The SEC has made significant revisions to the related party transaction disclosure rules.  The new rule provides for principles-based disclosure.  The thresholds of the current rules (relating to certain percentages of a company’s revenues) have been deleted.

  • Disclosure is required of any transaction in which the company was a participant if the amount involved exceeds $120,000 and any director, executive officer or 5% stockholder  (or any immediate family member of such persons) would have a “direct or indirect material interest”.
  • A person does not have an “indirect material interest” if the interest arises only from such person’s position as a director of another entity or from such person’s ownership of less than 10% of the equity of such other entity.
  • The new rules require disclosure of the policies and procedures established by the company’s board of directors regarding reportable related party transactions, including policies and procedures for the review, approval or ratification of the transactions.

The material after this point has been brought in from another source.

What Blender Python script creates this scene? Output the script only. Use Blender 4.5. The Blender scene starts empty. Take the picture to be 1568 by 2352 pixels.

Corporate Governance Disclosure

The SEC has consolidated its various disclosure requirements regarding director independence and related corporate governance requirements under a single disclosure item.  Most of the required disclosure tracks that under current rules, with the following exceptions:

  • Disclosure is required of any transactions, relationships or arrangements not disclosed pursuant to required “related party disclosure” that were considered by the board of directors in determining a director’s independence.
  • Independence determinations must be made for any person who served as a director during the prior fiscal year, even if such person is no longer a director.
  • Specific compensation committee disclosure is required concerning compensation consultants, including their identification, whether the consultants are hired directly by the compensation committee, and the nature of their assignment.